I'm trying to do an exercise that I really don't understand what or how to do it... or the part "Calculate sine and cosine according to formulas above with 7 expansion terms" do they mean that $n=7?$
Exe $\bf 1.5.2$ ($\bf 2$ points). Sine and cosine trigonometric functions can be presented as a series with the Taylor expansion \begin{align} \sin x &=\sum_{n=0}^{\infty} \frac{(-1)^n}{(2n+1)!} x^{2n+1}\\ \cos x &=\sum_{n=0}^{\infty} \frac{(-1)^n}{(2n)!} x^{2n}. \end{align} Calculate sine and cosine according to formulas above with $7$ expansion terms. The calculations should be performed in Command Window and should not exceed two lines.

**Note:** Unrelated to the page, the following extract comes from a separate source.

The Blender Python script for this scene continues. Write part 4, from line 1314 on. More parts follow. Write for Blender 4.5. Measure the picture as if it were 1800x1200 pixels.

The basic point is that you can calculate approximate values of infinite sums by calculating the sum of the first $M$ values for some $M$, i.e:
$$\sin(x) = \sum_{n=0}^{\infty}\frac{(-1)^n}{(2n+1)!}x^{2n+1} \approx \sum_{n=0}^{M-1}\frac{(-1)^n}{(2n+1)!}x^{2n+1} $$
In your case you would take $M = 7$.
How good an approximation this is depends on the series and the value of $x$ - in general for this kind of power series the smaller $x$ is, the better an approximation it is. Increasing $M$ will also make a better approximation at the cost of increased computation time.